The announcement of Stephens' retirement comes as talk in Detroit said GM upper management scuttled an investment in the company's next-generation small-block V8 and a fully developed "premium" V8 dubbed the UV8 remains on the shelf, perhaps never to be salvaged. The fifth-generation small-block will be upgraded with direct fuel injection, as GM confirmed late in 2010, but a high-tech valvetrain innovation long believed to be penned into the Gen V program reputedly was rejected as a bad investment as rigorous new Corporate Average Fuel Economy standards take hold beginning in 2016 and engine downsizing is rampant in the industry.

If true, the move could signal GM plans for a future in which V8s will be offered only for pickup trucks and the Chevrolet Corvette, both of which have seen relatively drastic declines in demand in recent years.

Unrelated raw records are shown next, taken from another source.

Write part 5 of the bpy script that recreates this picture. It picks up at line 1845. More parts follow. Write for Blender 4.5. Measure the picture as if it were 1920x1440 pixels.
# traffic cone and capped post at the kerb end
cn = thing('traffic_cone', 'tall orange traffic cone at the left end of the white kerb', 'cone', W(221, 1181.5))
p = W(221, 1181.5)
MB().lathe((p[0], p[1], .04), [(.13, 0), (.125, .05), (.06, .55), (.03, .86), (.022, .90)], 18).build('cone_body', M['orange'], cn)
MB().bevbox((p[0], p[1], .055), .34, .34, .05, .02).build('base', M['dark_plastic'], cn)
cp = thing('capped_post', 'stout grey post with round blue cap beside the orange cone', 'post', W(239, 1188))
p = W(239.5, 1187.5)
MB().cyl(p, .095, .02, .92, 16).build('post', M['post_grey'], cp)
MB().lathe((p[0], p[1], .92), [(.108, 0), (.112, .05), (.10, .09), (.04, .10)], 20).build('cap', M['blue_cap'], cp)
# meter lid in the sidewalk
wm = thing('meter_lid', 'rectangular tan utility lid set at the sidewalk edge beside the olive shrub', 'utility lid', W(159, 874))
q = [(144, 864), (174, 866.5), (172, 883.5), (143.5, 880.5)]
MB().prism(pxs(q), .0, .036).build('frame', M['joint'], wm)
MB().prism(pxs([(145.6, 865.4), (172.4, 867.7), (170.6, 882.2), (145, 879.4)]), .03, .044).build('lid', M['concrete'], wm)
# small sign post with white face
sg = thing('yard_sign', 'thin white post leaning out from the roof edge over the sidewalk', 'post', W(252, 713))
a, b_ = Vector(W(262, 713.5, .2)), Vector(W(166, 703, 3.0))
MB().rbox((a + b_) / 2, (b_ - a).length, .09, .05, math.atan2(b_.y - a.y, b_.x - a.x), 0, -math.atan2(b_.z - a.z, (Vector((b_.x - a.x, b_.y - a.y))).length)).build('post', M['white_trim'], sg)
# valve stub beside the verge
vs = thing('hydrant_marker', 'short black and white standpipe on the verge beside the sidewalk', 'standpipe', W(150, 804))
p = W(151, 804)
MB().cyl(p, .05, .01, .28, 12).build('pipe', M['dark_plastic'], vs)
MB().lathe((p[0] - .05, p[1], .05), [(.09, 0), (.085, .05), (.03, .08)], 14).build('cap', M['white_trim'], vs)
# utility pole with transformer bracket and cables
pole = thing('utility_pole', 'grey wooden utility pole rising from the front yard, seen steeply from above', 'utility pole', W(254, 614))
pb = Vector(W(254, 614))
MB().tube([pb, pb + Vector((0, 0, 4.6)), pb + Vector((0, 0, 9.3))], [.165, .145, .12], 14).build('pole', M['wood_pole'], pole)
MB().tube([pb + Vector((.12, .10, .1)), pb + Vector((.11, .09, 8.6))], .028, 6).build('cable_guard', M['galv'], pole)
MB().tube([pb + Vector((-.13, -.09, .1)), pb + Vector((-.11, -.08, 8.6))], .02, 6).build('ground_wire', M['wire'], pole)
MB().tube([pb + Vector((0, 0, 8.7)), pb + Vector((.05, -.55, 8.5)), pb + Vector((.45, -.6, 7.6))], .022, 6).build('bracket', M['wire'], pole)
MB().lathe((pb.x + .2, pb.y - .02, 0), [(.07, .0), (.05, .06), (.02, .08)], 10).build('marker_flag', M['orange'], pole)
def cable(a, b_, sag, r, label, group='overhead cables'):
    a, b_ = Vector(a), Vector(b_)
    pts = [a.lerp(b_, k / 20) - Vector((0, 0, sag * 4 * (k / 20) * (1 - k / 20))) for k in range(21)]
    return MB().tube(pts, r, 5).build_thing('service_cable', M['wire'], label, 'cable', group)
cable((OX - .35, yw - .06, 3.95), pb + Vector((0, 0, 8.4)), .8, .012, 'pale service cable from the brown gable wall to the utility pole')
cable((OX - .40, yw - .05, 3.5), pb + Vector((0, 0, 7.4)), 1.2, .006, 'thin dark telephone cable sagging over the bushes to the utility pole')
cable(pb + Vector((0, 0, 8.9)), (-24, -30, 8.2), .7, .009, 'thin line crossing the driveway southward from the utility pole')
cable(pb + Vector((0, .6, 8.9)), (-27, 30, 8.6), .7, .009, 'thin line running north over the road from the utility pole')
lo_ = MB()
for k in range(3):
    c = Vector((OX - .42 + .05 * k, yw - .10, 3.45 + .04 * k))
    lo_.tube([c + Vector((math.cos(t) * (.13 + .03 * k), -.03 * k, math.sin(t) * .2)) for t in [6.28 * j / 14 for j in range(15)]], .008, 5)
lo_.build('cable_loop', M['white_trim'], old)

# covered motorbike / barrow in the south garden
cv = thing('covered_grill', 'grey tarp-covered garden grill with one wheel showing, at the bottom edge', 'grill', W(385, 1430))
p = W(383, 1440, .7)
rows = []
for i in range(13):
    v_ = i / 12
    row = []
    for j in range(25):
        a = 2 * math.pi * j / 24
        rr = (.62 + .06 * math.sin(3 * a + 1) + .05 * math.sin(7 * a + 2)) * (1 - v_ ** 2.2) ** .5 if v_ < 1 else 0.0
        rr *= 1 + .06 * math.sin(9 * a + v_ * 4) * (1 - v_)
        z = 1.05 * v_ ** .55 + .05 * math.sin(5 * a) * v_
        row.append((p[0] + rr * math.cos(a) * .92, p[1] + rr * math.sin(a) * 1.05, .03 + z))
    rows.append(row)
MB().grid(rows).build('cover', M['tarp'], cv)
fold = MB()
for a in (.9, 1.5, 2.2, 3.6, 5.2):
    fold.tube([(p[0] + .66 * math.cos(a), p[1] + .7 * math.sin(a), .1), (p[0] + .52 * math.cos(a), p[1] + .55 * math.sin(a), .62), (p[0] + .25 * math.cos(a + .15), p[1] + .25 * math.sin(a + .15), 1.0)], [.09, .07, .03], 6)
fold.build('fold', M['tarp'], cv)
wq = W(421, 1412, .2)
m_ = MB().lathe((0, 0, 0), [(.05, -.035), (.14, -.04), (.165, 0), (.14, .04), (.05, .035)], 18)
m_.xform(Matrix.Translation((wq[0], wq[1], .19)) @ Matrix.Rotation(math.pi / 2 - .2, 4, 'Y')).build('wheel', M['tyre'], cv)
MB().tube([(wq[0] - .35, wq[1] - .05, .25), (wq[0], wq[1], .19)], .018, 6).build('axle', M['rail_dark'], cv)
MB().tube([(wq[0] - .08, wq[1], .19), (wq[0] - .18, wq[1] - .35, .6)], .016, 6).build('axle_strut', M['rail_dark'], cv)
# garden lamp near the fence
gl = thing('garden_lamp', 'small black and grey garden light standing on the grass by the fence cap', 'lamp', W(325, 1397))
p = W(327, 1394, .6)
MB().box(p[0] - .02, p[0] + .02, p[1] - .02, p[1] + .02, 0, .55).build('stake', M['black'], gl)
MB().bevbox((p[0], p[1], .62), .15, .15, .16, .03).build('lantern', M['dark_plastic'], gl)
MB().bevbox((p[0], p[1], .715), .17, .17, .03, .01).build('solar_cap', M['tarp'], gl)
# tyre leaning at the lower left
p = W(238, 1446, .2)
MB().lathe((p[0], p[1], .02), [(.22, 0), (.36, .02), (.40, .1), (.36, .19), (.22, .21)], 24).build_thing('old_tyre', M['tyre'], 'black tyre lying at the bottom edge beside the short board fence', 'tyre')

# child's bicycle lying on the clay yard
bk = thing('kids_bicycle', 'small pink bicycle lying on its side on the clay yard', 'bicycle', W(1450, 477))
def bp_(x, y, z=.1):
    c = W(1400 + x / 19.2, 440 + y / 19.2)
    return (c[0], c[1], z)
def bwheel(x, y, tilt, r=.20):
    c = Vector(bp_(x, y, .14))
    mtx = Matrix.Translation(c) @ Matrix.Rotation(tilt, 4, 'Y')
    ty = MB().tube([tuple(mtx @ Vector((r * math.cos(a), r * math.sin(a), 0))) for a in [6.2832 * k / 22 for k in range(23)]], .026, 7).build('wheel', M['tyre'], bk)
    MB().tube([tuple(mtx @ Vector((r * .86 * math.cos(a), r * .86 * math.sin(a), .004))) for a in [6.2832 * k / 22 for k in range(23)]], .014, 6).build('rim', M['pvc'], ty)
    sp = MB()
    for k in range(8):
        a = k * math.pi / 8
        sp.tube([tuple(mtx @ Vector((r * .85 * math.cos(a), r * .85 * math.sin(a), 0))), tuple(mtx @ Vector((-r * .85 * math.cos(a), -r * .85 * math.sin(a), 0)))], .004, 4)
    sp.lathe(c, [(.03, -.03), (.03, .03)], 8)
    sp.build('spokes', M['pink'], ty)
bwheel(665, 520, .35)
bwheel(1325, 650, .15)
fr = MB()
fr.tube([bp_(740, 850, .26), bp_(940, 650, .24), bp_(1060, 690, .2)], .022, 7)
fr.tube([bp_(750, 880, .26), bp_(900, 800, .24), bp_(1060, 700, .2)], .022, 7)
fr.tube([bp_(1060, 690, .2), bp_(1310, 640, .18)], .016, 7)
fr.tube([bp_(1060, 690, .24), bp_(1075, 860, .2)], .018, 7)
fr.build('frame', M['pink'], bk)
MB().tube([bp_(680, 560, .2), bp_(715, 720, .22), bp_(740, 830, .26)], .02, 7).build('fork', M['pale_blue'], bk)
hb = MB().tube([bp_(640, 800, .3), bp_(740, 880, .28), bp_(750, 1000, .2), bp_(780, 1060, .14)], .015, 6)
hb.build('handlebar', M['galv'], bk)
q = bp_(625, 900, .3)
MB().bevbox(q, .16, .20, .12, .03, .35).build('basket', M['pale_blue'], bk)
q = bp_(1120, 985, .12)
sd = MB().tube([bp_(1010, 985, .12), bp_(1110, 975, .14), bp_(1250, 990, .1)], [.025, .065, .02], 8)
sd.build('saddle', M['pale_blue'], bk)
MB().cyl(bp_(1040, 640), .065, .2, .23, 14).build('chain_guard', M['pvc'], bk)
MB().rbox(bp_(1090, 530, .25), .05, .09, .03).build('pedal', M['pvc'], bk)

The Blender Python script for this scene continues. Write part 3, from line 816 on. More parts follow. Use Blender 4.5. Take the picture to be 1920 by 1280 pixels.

The company sold just 13,164 Corvettes in 2011. Although 2011 Corvette sales were up 4.3 percent compared with 2010, since the recession, the sports car has been enduring some of its worst sales years since the early 1960s.

Sales of full-size pickups such as the Chevy Silverado and GMC Sierra respectively were up 12.2 percent and 14.9 percent in 2011, but sales volumes in the pickup segment remain far off their historic highs and many analysts believe increasing CAFE and fuel-price pressures may mean full-size pickups never again reach their former sales glories, a possibility that may be shaping how GM is approaching its investment in the small-block V8.